I come to this debate with a sense of frustration. Like the hon. Member for Tonbridge and Malling (Tom Tugendhat), I worked in financial services for a number of years before I came to this place. I get frustrated when I hear politicians characterising bankers as greedy, yacht-going men who live in high-rise apartments, looking for ways to rip off the British public to make themselves even richer. That is not my experience of the banking system, and it is not the experience of the people I meet in my constituency, such as those who work on the high street in Blackwood or people such as Jonathan Brenchley from Barclays, a community relations manager who works hard to improve community relations. I recently had a meeting with NatWest, which is trying to improve IT and promote small IT businesses so that they can grow in Wales.

It is true that financial services are the largest exporters in the world. Some 11.8% of our GDP is in the financial and related sectors. The financial industry employs over 2 million people, and not all of them are based in the City of London. It employs one in 14 people in the UK on average, and two thirds of them are based outside Greater London. In Wales, for example, 54,300 people are employed by the financial and professional services industry. These are people who really believe in their companies; they have a buy-in, and they want to provide the best possible customer service. That is why I am concerned.

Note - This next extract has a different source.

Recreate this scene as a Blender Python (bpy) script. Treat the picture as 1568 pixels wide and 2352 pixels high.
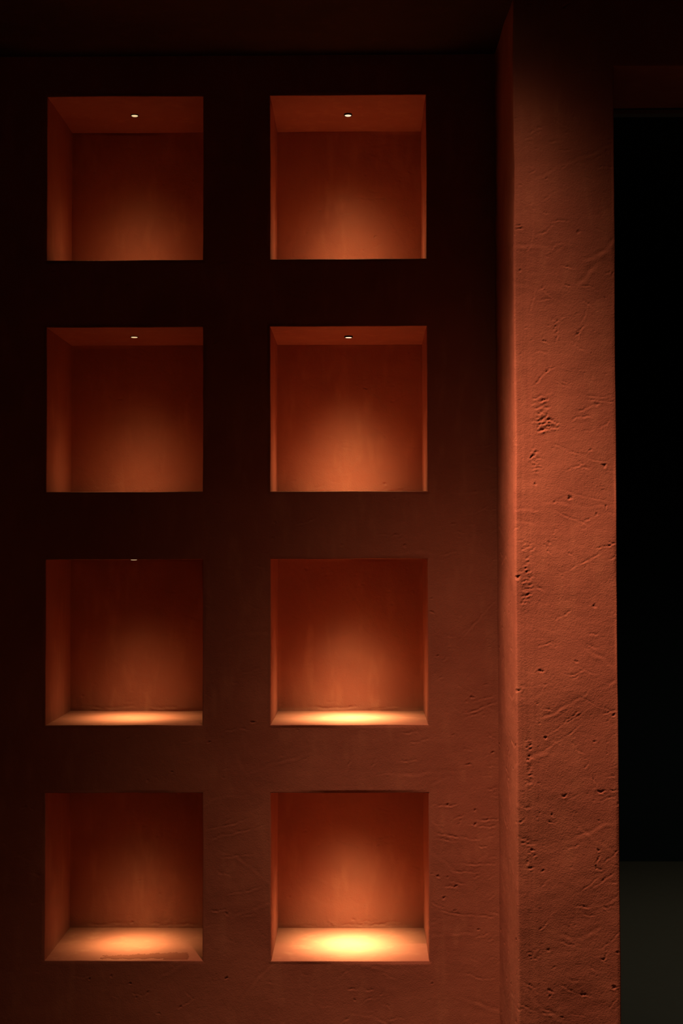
import bpy, bmesh, math
import numpy as np
from mathutils import Vector, Matrix

SC = bpy.context.scene
for o in list(bpy.data.objects):
    bpy.data.objects.remove(o, do_unlink=True)
COL = SC.collection

# ------------------------------------------------------------------ camera
EYE = 1.5                                   # eye height above the floor
F_PX = 3267.0                               # 50 mm lens on a 36 mm long side
PITCH, ROLL, YAW = 0.0283, 0.0023, 0.0114
cam_data = bpy.data.cameras.new('camera')
cam_data.sensor_fit = 'VERTICAL'
cam_data.sensor_height = 36.0
cam_data.sensor_width = 24.0
cam_data.lens = F_PX / 2352.0 * 36.0
cam_data.clip_start = 0.05
cam_data.clip_end = 60
cam = bpy.data.objects.new('camera', cam_data)
COL.objects.link(cam)
Rz = Matrix.Rotation(YAW, 3, 'Z')
Rx = Matrix.Rotation(PITCH, 3, 'X')
Ry = Matrix.Rotation(ROLL, 3, 'Y')
W = Rz @ Rx @ Ry                            # columns: right, forward, up
M = Matrix.Identity(4)
for i in range(3):
    M[i][0] = W[i][0]
    M[i][1] = W[i][2]
    M[i][2] = -W[i][1]
M[2][3] = EYE
cam.matrix_world = M
SC.camera = cam

# ------------------------------------------------------------------ world, exposure
SC.view_settings.view_transform = 'Standard'
SC.view_settings.look = 'None'
SC.view_settings.gamma = 1.0
SC.view_settings.use_curve_mapping = False
SC.view_settings.exposure = 0.0
world = bpy.data.worlds.new('world')
SC.world = world
world.use_nodes = True
bg = world.node_tree.nodes['Background']
bg.inputs['Color'].default_value = (0.6, 0.8, 1.0, 1)
bg.inputs['Strength'].default_value = 0.0006

# ------------------------------------------------------------------ light settings (lamps are built below)
NICHE_COLOR = {'L': (1.0, 0.70, 0.29), 'R': (1.0, 0.79, 0.35)}
NICHE_POWER = {'L': 14.5, 'R': 36.0}
NICHE_ROW = {'L': (0.90, 1.0, 0.95, 0.86), 'R': (0.80, 1.05, 1.0, 1.1)}
NICHE_CORE = {'L': 2.0, 'R': 1.75}
WASH_COLOR = (1.0, 0.51, 0.28)
# two adjustable ceiling spots: x, y, tilt to the right, tilt to the niche wall (radians), power, half angle, softness of the beam edge (degrees)
WASH = [(-0.156, 2.912, 0.251, -0.296, 340.0, 36.9, 3.4), (0.298, 3.094, 0.162, -0.104, 94.0, 13.3, 6.0)]
FAR_POWER = 50.0

# ------------------------------------------------------------------ measures (metres)
D = 3.63                                    # camera to the niche wall
CEIL = EYE + 1.281
NX = {'L': (-0.7965, -0.3954), 'R': (-0.2221, 0.1785)}
NZ = [(EYE + 0.7523, EYE + 1.1759), (EYE + 0.1557, EYE + 0.5781), (EYE - 0.4384, EYE - 0.0177), (EYE - 1.0339, EYE - 0.6116)]
DEPTH = 0.3184
LIP = 0.0022
PIER_X, PIER_Y = 0.355, 3.267               # return face, front face of the pier
JAMB_X, JAMB_Y = 0.5945, 3.577
LINTEL = EYE + 1.121
DOOR_X1 = 1.75
FAR_Y = 6.95
ROOM_L, ROOM_R, ROOM_F = -2.3, 2.6, -1.6


# ------------------------------------------------------------------ materials
def node(nt, typ, **kw):
    n = nt.nodes.new(typ)
    for k, v in kw.items():
        setattr(n, k, v)
    return n


def math_n(nt, op, a, b=None, c=None, clamp=False):
    n = nt.nodes.new('ShaderNodeMath')
    n.operation = op
    n.use_clamp = clamp
    for i, v in enumerate((a, b, c)):
        if v is None:
            continue
        if isinstance(v, (int, float)):
            n.inputs[i].default_value = v
        else:
            nt.links.new(v, n.inputs[i])
    return n.outputs[0]


def map_range(nt, v, a, b, c=0.0, d=1.0, smooth=True):
    n = nt.nodes.new('ShaderNodeMapRange')
    n.interpolation_type = 'SMOOTHSTEP' if smooth else 'LINEAR'
    nt.links.new(v, n.inputs['Value'])
    for k, x in zip(('From Min', 'From Max', 'To Min', 'To Max'), (a, b, c, d)):
        n.inputs[k].default_value = x
    return n.outputs['Result']


def noise_n(nt, vec, scale, detail=3.0, rough=0.55, dist=0.0):
    n = nt.nodes.new('ShaderNodeTexNoise')
    n.inputs['Scale'].default_value = scale
    n.inputs['Detail'].default_value = detail
    n.inputs['Roughness'].default_value = rough
    n.inputs['Distortion'].default_value = dist
    nt.links.new(vec, n.inputs['Vector'])
    return n.outputs['Fac']


def mapped(nt, vec, rot=(0, 0, 0), scale=(1, 1, 1), loc=(0, 0, 0)):
    n = nt.nodes.new('ShaderNodeMapping')
    n.inputs['Rotation'].default_value = rot
    n.inputs['Scale'].default_value = scale
    n.inputs['Location'].default_value = loc
    nt.links.new(vec, n.inputs['Vector'])
    return n.outputs['Vector']


def new_mat(name):
    m = bpy.data.materials.new(name)
    m.use_nodes = True
    nt = m.node_tree
    b = nt.nodes['Principled BSDF']
    return m, nt, b


def plaster(name, base, light, dark, seed=0.0):
    """limewashed clay plaster; the trowel marks and pits are geometry, only pigment and sand grain live here"""
    m, nt, b = new_mat(name)
    geo = node(nt, 'ShaderNodeNewGeometry')
    pos = mapped(nt, geo.outputs['Position'], loc=(seed, seed * 0.7, seed * 1.3))
    cloud = noise_n(nt, pos, 4.5, 2, 0.6)
    fine = noise_n(nt, mapped(nt, pos, (0, 0.35, 0), (24, 24, 7)), 1.0, 2, 0.6)
    mix1 = node(nt, 'ShaderNodeMix', data_type='RGBA')
    mix1.inputs[6].default_value = (*dark, 1)
    mix1.inputs[7].default_value = (*base, 1)
    nt.links.new(map_range(nt, cloud, 0.32, 0.62), mix1.inputs[0])
    mix2 = node(nt, 'ShaderNodeMix', data_type='RGBA')
    nt.links.new(mix1.outputs[2], mix2.inputs[6])
    mix2.inputs[7].default_value = (*light, 1)
    nt.links.new(map_range(nt, fine, 0.5, 0.78, 0, 0.7), mix2.inputs[0])
    nt.links.new(mix2.outputs[2], b.inputs['Base Color'])
    b.inputs['Roughness'].default_value = 0.85
    b.inputs['Specular IOR Level'].default_value = 0.12
    grain = noise_n(nt, geo.outputs['Position'], 300.0, 1, 0.6)
    bump = node(nt, 'ShaderNodeBump')
    bump.inputs['Strength'].default_value = 1.0
    bump.inputs['Distance'].default_value = 0.00045
    nt.links.new(grain, bump.inputs['Height'])
    nt.links.new(bump.outputs[0], b.inputs['Normal'])
    return m


def simple(name, col, rough=0.5, metal=0.0, spec=0.5, grain=0.0):
    m, nt, b = new_mat(name)
    b.inputs['Roughness'].default_value = rough
    b.inputs['Metallic'].default_value = metal
    b.inputs['Specular IOR Level'].default_value = spec
    geo = node(nt, 'ShaderNodeNewGeometry')
    f = noise_n(nt, geo.outputs['Position'], 24.0, 4)
    mx = node(nt, 'ShaderNodeMix', data_type='RGBA')
    mx.inputs[6].default_value = (*[c * (1 - grain) for c in col], 1)
    mx.inputs[7].default_value = (*[c * (1 + grain) for c in col], 1)
    nt.links.new(f, mx.inputs[0])
    nt.links.new(mx.outputs[2], b.inputs['Base Color'])
    return m


BASE, LIGHT, DARK = (0.36, 0.128, 0.087), (0.41, 0.157, 0.104), (0.32, 0.108, 0.075)
M_WALL = plaster('terracotta_plaster_wall', BASE, LIGHT, DARK, seed=0.0)
M_PIER = plaster('terracotta_plaster_pier', BASE, LIGHT, DARK, seed=4.2)
M_NICHE = plaster('terracotta_plaster_niche', BASE, LIGHT, DARK, seed=9.1)
M_SKIM = plaster('brown_plaster_skim', (0.25, 0.076, 0.048), (0.28, 0.09, 0.055), (0.22, 0.064, 0.042), seed=6.6)
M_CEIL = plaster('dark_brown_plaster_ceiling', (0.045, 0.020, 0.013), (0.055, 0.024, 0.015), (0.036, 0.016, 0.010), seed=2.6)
M_FLOOR = simple('dark_olive_concrete', (0.045, 0.042, 0.0315), 0.8, grain=0.12)
M_FARWALL = simple('black_blue_paint', (0.012, 0.02, 0.026), 0.8, spec=0.2, grain=0.1)
M_RAIL = simple('grey_aluminium', (0.30, 0.32, 0.34), 0.45, 0.6)
M_BLACK = simple('black_bezel_metal', (0.012, 0.011, 0.010), 0.55)


def glow_mat(name, col, strength):
    m, nt, b = new_mat(name)
    b.inputs['Base Color'].default_value = (0.8, 0.78, 0.7, 1)
    b.inputs['Emission Color'].default_value = (*col, 1)
    b.inputs['Emission Strength'].default_value = strength
    return m


M_LENS_L = glow_mat('warm_lit_lens_soft', (0.86, 0.66, 0.34), 0.9)
M_LENS_R = glow_mat('warm_lit_lens_bright', (0.95, 0.82, 0.56), 0.95)


# ------------------------------------------------------------------ mesh helpers
def obj(name, bm, mat, parent=None, smooth=False):
    me = bpy.data.meshes.new(name)
    bm.to_mesh(me)
    bm.free()
    me.materials.append(mat)
    if smooth:
        for p in me.polygons:
            p.use_smooth = True
    o = bpy.data.objects.new(name, me)
    COL.objects.link(o)
    if parent is not None:
        o.parent = parent
    return o


def struct(o, label):
    o['kind'] = 'structure'
    o['label'] = label
    return o


def add_box(bm, x0, x1, y0, y1, z0, z1):
    vs = [bm.verts.new((x, y, z)) for x in (x0, x1) for y in (y0, y1) for z in (z0, z1)]
    for f in ((0, 1, 3, 2), (4, 6, 7, 5), (0, 4, 5, 1), (2, 3, 7, 6), (0, 2, 6, 4), (1, 5, 7, 3)):
        bm.faces.new([vs[i] for i in f])
    return vs


def box_obj(name, x0, x1, y0, y1, z0, z1, mat, parent=None):
    bm = bmesh.new()
    add_box(bm, x0, x1, y0, y1, z0, z1)
    bmesh.ops.recalc_face_normals(bm, faces=bm.faces)
    return obj(name, bm, mat, parent)


RNG = np.random.default_rng(11)
_K = np.concatenate([RNG.normal(size=(10, 3)) * f for f in (9.0, 38.0, 150.0)])
_A = np.concatenate([RNG.normal(size=(10, 3)) * a for a in (0.00020, 0.00010, 0.00002)])
_PH = RNG.uniform(0, 2 * math.pi, 30)


def wob(P):
    """the uneven hand of the plasterer: a smooth offset field, the same for every surface that meets"""
    P = np.asarray(P, float)
    return P + np.sin(P @ _K.T + _PH) @ _A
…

Before the referendum of April 2016, PricewaterhouseCoopers conducted an analysis of what effect leaving the European Union would have on the financial services sector. The outcome was grim, forecasting that leaving would result in the loss of 70,000 to 100,000 jobs by 2020, with a slight recovery over time, but remaining with a loss of 10,000 to 30,000 jobs by 2030.

As we have heard, work in the financial services industry involves helping businesses to grow and individual people to reach their potential. Suffice it to say, it is the base industry for everything in this country. The prospect of the UK leaving the EU is a real threat to the financial services industry. Our financial services industry does not operate in a vacuum; rather, it relies on international trade and the flow of capital around the world and particularly the EU.

At the moment, the sector makes extensive use of passporting, as we heard from my hon. Friend the Member for Leicester West. The Treasury Committee’s publication of figures from the Financial Conduct Authority shows that 5,476 companies registered here in the UK depend on these passport rights to do business with the EU.

William Cash Portrait Sir William Cash
- Hansard - - - Excerpts

In the light of the hon. Gentleman’s condemnation of the vote to leave, will he remind us how his constituents voted in the referendum?

Chris Evans Portrait Chris Evans
- Hansard - -

The hon. Gentleman has spent 30 to 40 years in this House going on about the European Union. All his birthdays must have come at once on 23 June—that is all I can say! [Interruption.] He knows the answer very well. I think he is trying to create a bit of mischief for me.

Essentially, we need to ask whether this will mean the loss of passport rights. What structures will be put in place to allow people to continue doing business and paying their taxes? Banks and the financial service industry simply need to know that.

I am short of time, but let me say that my second key concern that generates uncertainty is the extent of EU-originated law that now governs financial services. The law itself, of course, is not the issue, but what replaces it and the process by which it will happen is still a mystery. It is hard to find reliable information to quantify the extent to which EU law governs the UK financial services sector. However, since the EU implements many international regulations and agreements relating to the financial services sector and the UK relies on that body of law, leaving the EU can raise questions.

Ultimately—I am running short of time—it is no good for the Prime Minister to come here and, when she is challenged, to say every week, “Brexit means Brexit.” It is no good her saying that she is not going to give a running commentary on the negotiations either. The financial services industry needs certainty. It needs to move on, and it is time that the Government came up with some answers to the questions I have raised today.